### [Task prompt]
Scan the material below for the string "More", and copy every line where it shows up.

####################

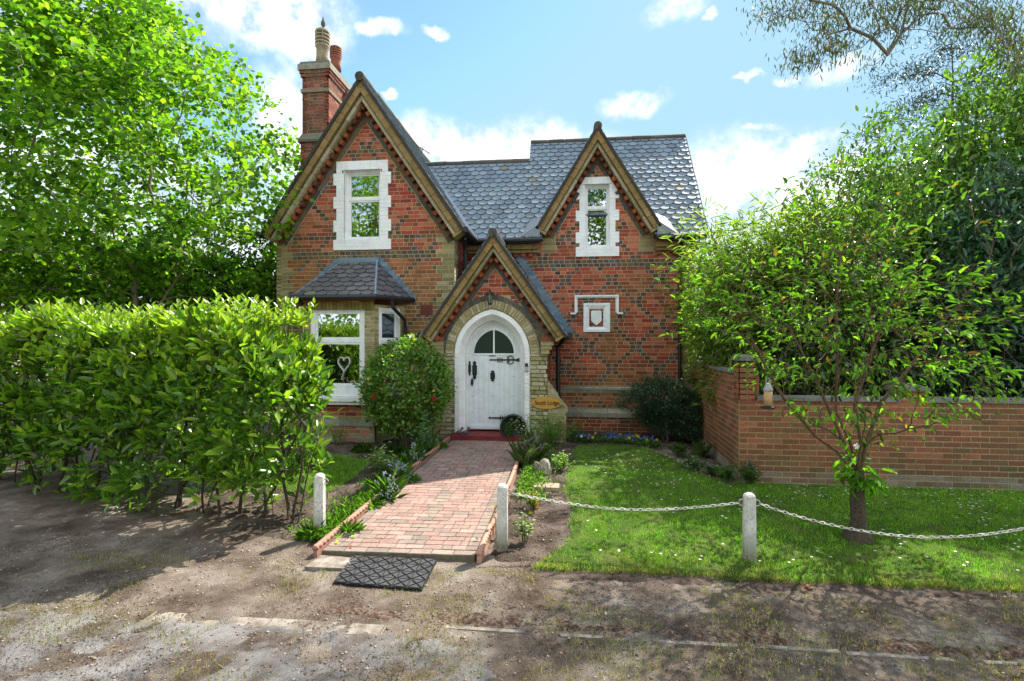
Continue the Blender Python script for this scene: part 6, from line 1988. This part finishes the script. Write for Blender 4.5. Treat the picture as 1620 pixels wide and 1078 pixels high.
v, f, c = foliage(A2, 20, (.35, .35, .3), .10, .024, [(.05, .065, .035), (.035, .05, .03)], (ex, ey, 12), .1, -1.1, flat=.2, rnd=.45)
link_np('upper_crown', v, f, c, 'leaf_dark', bpy.data.objects['eucalyptus_tree'])
# trees across the lane (seen in the window panes)
for i, (x, y, h, lab, cols) in enumerate(((-12.5, -13, 19, 'broad tree across the lane reflected in the bay window', LIME), (-3.5, -15, 18, 'forked tree across the lane reflected in the upper window', LIME), (4.5, -14.5, 18, 'dark tree across the lane opposite the garden wall', GRN))):
    roots = [[(x, y, -.1), (x + .1, y, 3), (x - .2, y, 6), (x - 1.2, y + 2, 9), (x - 2.0, y + 2.4, 12), (x - 2.8, y + 2.6, 15)], [(x - .1, y, 5.4), (x + .8, y + 2.2, 9.2), (x + 1.4, y + 2.6, 13.4)]]
    A = crown_pts(560, (x, y, h * .53), (4.6, 3.0, h * .47), .3, .3, 70 + i)
    plant_tree('roadside_tree', lab, 'tree', roots, A, foliage(A, 30, (.45, .45, .35), .22, .16, cols[:4], (x, y, 4), .4, 0), r0=.01, rmax=.22, step=.4, bark=((.22, .19, .15), (.42, .37, .30)))
A = None
bk = []
for k in range(13):
    x = -17 + k * 2.7
    bk.append(foliage(crown_pts(50, (x, -9.5 + rng.normal(0, .6), 1.2), (1.7, .9, 1.5), .2, .5, 90 + k, zmin=0), 26, (.25, .25, .2), .16, .09, GRN, (x, -9.5, .5), .6, .2))
v, f, c = join(bk); hb = link_np('far_hedge', v, f, c, 'leaf', None); tag(hb, 'mixed green hedge along the far side of the lane', 'hedge')

# ------------------------------------------------------------------ bed planting
def small_plant(name, label, cat, x, y, h, r, nst, per, Ln, Wd, pal, leafm='leaf', flower=None, group=None, lean=.5, upw=.4, droop=.15, strap=False, lift=.02):
    z0 = gzf(x, y) + lift; t = thing(name, label, cat, (x, y, z0), group); wood = MB(); parts = []; fl = []
    for i in range(nst):
        a = rng.random() * 6.28; rr = r * rng.uniform(.15, 1); hh = h * rng.uniform(.6, 1.1) * (1 - .3 * rr / r)
        bx, by = x + rr * .35 * math.cos(a), y + rr * .35 * math.sin(a); tx, ty = x + rr * math.cos(a), y + rr * math.sin(a)
        f = lambda q: np.array([bx + (tx - bx) * q ** 1.4, by + (ty - by) * q ** 1.4, z0 + hh * q])
        if not strap: wood.tube([f(0), f(.5), f(1)], [.0035, .0028, .0015], (.09, .12, .035), 4, False)
        if strap:
            n = 1; b = f(0)[None]; d = np.array([[tx - bx, ty - by, hh]]) + rng.normal(0, .03, (1, 3))
            parts.append(leaf_mesh(b, d, np.array([[0, 0, 1.]]) + rng.normal(0, .3, (1, 3)), hh * 1.2, Wd, palette(1, pal, .2), .2, .45)); 
            if flower and rng.random() < flower[1]:
                wood.tube([f(0), f(.5), f(1.1)], [.002, .002, .0015], (.14, .2, .06), 4, False)
                p = f(1.1); m_ = 9
                b = p + np.stack([rng.normal(0, .016, m_), rng.normal(0, .016, m_), -np.abs(rng.normal(0, .055, m_))], -1)
                fl.append(leaf_mesh(b, rng.normal(0, 1, (m_, 3)) + [0, 0, -.8], rng.normal(0, 1, (m_, 3)), .022, .015, palette(m_, flower[0], .1), .3, .0))
            continue
        tt = .25 + .75 * (np.arange(per) + rng.random(per)) / per; b = np.array([f(q) for q in tt]); a2 = np.arange(per) * 2.4 + rng.random() * 6
        d = np.stack([np.cos(a2), np.sin(a2), np.full(per, upw)], -1) + rng.normal(0, .2, (per, 3))
        parts.append(leaf_mesh(b, d, np.tile([0, 0, 1.], (per, 1)) + rng.normal(0, .25, (per, 3)), Ln * rng.uniform(.7, 1.2, per), Wd * rng.uniform(.8, 1.1, per), palette(per, pal, .18), .2, droop))
        if flower and rng.random() < flower[1]:
            m_ = flower[2] if len(flower) > 2 else 6; p = f(1.02)
            b = p + rng.normal(0, .012, (m_, 3)); fl.append(leaf_mesh(b, rng.normal(0, 1, (m_, 3)) + [0, 0, .5], rng.normal(0, 1, (m_, 3)), .026, .020, palette(m_, flower[0], .1), .2, 0))
    if wood.v: wood.build('stems', 'generic', t)
    v, f_, c = join(parts); link_np('leaves', v, f_, c, leafm, t)
    for v, f_, c in fl: link_np('flower', v, f_, c, 'petal', t)
    return t
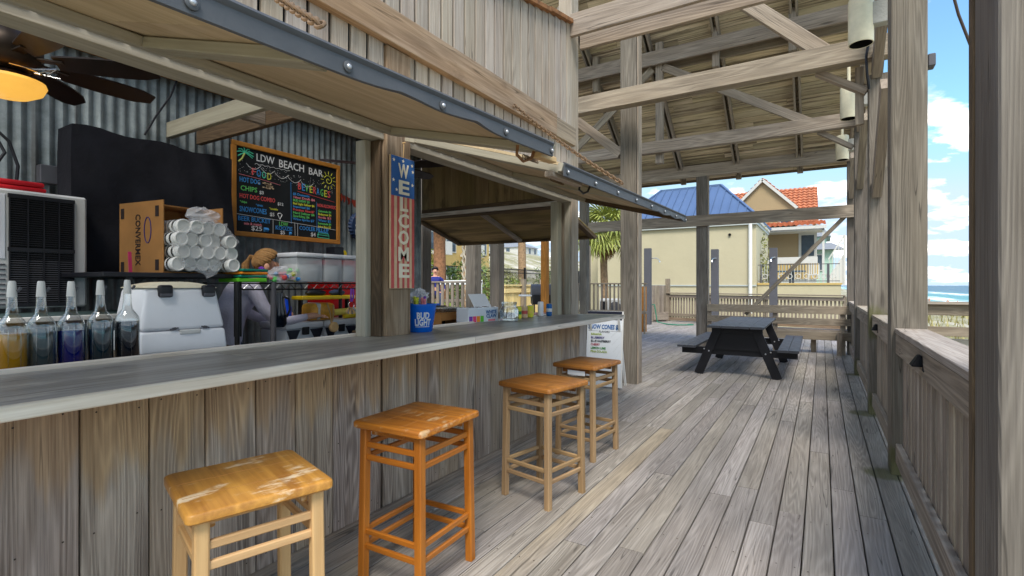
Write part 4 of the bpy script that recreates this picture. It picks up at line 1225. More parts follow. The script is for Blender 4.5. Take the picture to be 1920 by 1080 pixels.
rowsL = (('$5 Domestic', 'blue'), ('16oz Draft $6', 'pink'), ('BUD LIGHT $5', 'green'), ('Bud Light Seltzer $6', 'yellow'), ('Imported $6', 'blue'), ('Premium 16oz $7', 'red'), ('Hard Seltzer $6', 'green'), ('Sparkling $6', 'green'), ('Wine Spritz $7', 'blue'))
for i, (s, c) in enumerate(rowsL):
    chalk(s, 0.645, 0.488 - 0.0325 * i - 0.004, 0.034, c, 0.26 if len(s) > 12 else 0.2)
chalk('NON-ALCOHOLIC', 0.945, 0.405, 0.05, 'red', 0.245)
for i, (s, c) in enumerate((('Gatorade $4', 'green'), ('Bodyarmor $4', 'yellow'), ('Soda $3', 'pink'), ('Water $2', 'blue'), ('Lemonade $4', 'green'), ('Juice Box $3', 'yellow'))):
    chalk(s, 0.955, 0.345 - 0.034 * i, 0.034, c, 0.17)
stroke([(0.05, 0.205), (0.45, 0.19), (0.80, 0.175), (1.19, 0.155)], 'white', 0.002)
stroke([(0.42, 0.19), (0.42, 0.05)], 'white', 0.002)
stroke([(0.665, 0.185), (0.67, 0.05)], 'white', 0.002); stroke([(0.70, 0.18), (0.70, 0.05)], 'white', 0.002)
chalk('BEER BUCKET', 0.06, 0.165, 0.062, 'blue', 0.33); chalk('mix & match', 0.12, 0.122, 0.035, 'pink'); chalk('$25', 0.19, 0.082, 0.062, 'white', 0.11)
stroke([(0.32, 0.08), (0.365, 0.08)], 'blue', 0.022)
chalk('LDW', 0.485, 0.155, 0.06, 'green', 0.10); chalk('KOOZIE', 0.445, 0.112, 0.058, 'blue', 0.19); chalk('$5', 0.50, 0.068, 0.052, 'white'); stroke([(0.60, 0.066), (0.622, 0.066)], 'blue', 0.018)
chalk('COOLER FILL-UP', 0.72, 0.135, 0.06, 'blue', 0.37); chalk('$4', 0.86, 0.078, 0.06, 'white')
stroke([(0.95, 0.055), (0.955, 0.105), (1.09, 0.10), (1.10, 0.052), (0.95, 0.055)], 'teal', 0.003); stroke([(0.945, 0.085), (1.10, 0.08)], 'teal', 0.003); stroke([(0.96, 0.115), (1.085, 0.11)], 'blue', 0.004)
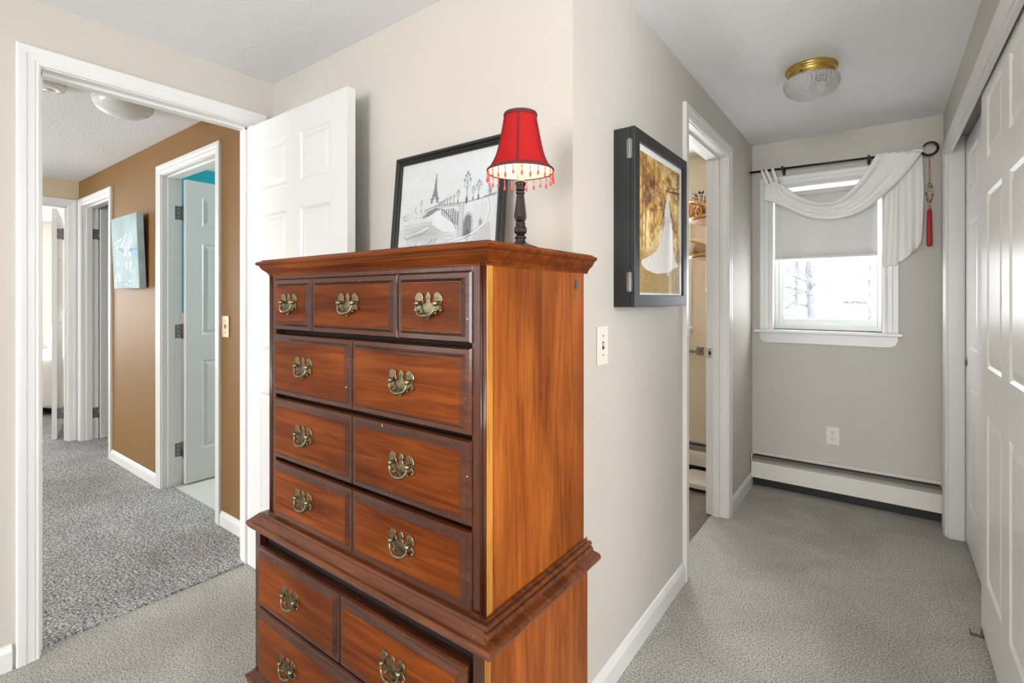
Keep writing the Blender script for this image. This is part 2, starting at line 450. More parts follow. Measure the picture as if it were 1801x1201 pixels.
# ---- door casings (colonial profile), outward offset vs. height off the wall
CAS = [(0, 0), (0, .009), (.004, .011), (.010, .010), (.014, .012), (.030, .013), (.036, .016), (.048, .017), (.056, .017), (.060, .013), (.060, 0)]
def casing_x(name, x, sgn, y0, y1, ztop, label=None, sides='LR'):
    """casing on wall plane x facing sgn, opening y0..y1"""
    path = [(y1, 0), (y1, ztop), (y0, ztop), (y0, 0)]
    pr = [(-o, h) for o, h in CAS]
    return struct(name, MB().sweep(path, pr, lambda p, q, h: (x + sgn * h, p, q)), 'trim', label)
def casing_y(name, y, sgn, x0, x1, ztop, label=None):
    path = [(x1, 0), (x1, ztop), (x0, ztop), (x0, 0)]
    pr = [(-o, h) for o, h in CAS]
    return struct(name, MB().sweep(path, pr, lambda p, q, h: (p, y + sgn * h, q)), 'trim', label)
casing_x('trim_1', XD, 1, .407, 1.139, DH + .004, 'white casing around the open hallway door')
casing_x('trim_2', XC, 1, 2.268, 2.994, DH + .004, 'white casing around the ensuite doorway')
casing_y('trim_3', YB, -1, -3.772, -2.971, DH + .004, 'white casing around the hall bathroom door')
casing_y('trim_4', YB, -1, -5.598, -4.832, DH + .004, 'white casing of the door at the end of the hall')
casing_x('trim_5', XF, 1, .387, 1.169, DH + .004, 'white casing around the far bedroom door')
# jambs with stops
def jamb_x(name, xa, xb, y0, y1, stop, label=None):
    mb = MB().box(xa, xb, y0 - .012, y0, 0, DH + .012).box(xa, xb, y1, y1 + .012, 0, DH + .012).box(xa, xb, y0, y1, DH, DH + .012)
    s0, s1 = stop
    mb.box(s0, s1, y0, y0 + .011, 0, DH).box(s0, s1, y1 - .011, y1, 0, DH).box(s0, s1, y0, y1, DH - .011, DH)
    return struct(name, mb, 'trim', label, bevel=.0015)
def jamb_y(name, ya, yb, x0, x1, stop, label=None):
    mb = MB().box(x0 - .012, x0, ya, yb, 0, DH + .012).box(x1, x1 + .012, ya, yb, 0, DH + .012).box(x0, x1, ya, yb, DH, DH + .012)
    s0, s1 = stop
    mb.box(x0, x0 + .011, s0, s1, 0, DH).box(x1 - .011, x1, s0, s1, 0, DH).box(x0, x1, s0, s1, DH - .011, DH)
    return struct(name, mb, 'trim', label, bevel=.0015)
jamb_x('trim_6', XD - T, XD, .412, 1.134, (XD - .085, XD - .042), 'white jamb and stop of the open hallway door')
jamb_x('trim_7', XC - T, XC, 2.273, 2.989, (XC - .075, XC - .04), 'white jamb of the ensuite doorway')
jamb_y('trim_8', YB, YB + T, -3.767, -2.976, (YB + .03, YB + .07), 'white jamb of the hall bathroom door')
jamb_y('trim_9', YB, YB + T, -5.593, -4.837, (YB + .03, YB + .07))
jamb_x('trim_10', XF - T, XF, .392, 1.164, (XF - .07, XF - .03))
# strike plate on the ensuite jamb (far side)
sp = thing('strike_plate', 'bright steel strike plate on the ensuite door jamb', 'strike plate', (XC - .095, 2.988, .93))
obj('plate', MB().box(XC - .112, XC - .076, 2.985, 2.9885, .905, .962), 'steel', sp, bevel=.0008)
obj('latch_hole', MB().box(XC - .099, XC - .086, 2.984, 2.986, .922, .945), 'slot', sp)
for z in (.913, .954): obj('screw', MB().box(XC - .096, XC - .090, 2.984, 2.986, z - .003, z + .003), 'slot', sp)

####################

### [In response]
Write part 4 of the bpy script that recreates this picture. It picks up at line 1225. More parts follow. The script is for Blender 4.5. Take the picture to be 1920 by 1080 pixels.
Keep writing the Blender script for this image. This is part 2, starting at line 450. More parts follow. Measure the picture as if it were 1801x1201 pixels.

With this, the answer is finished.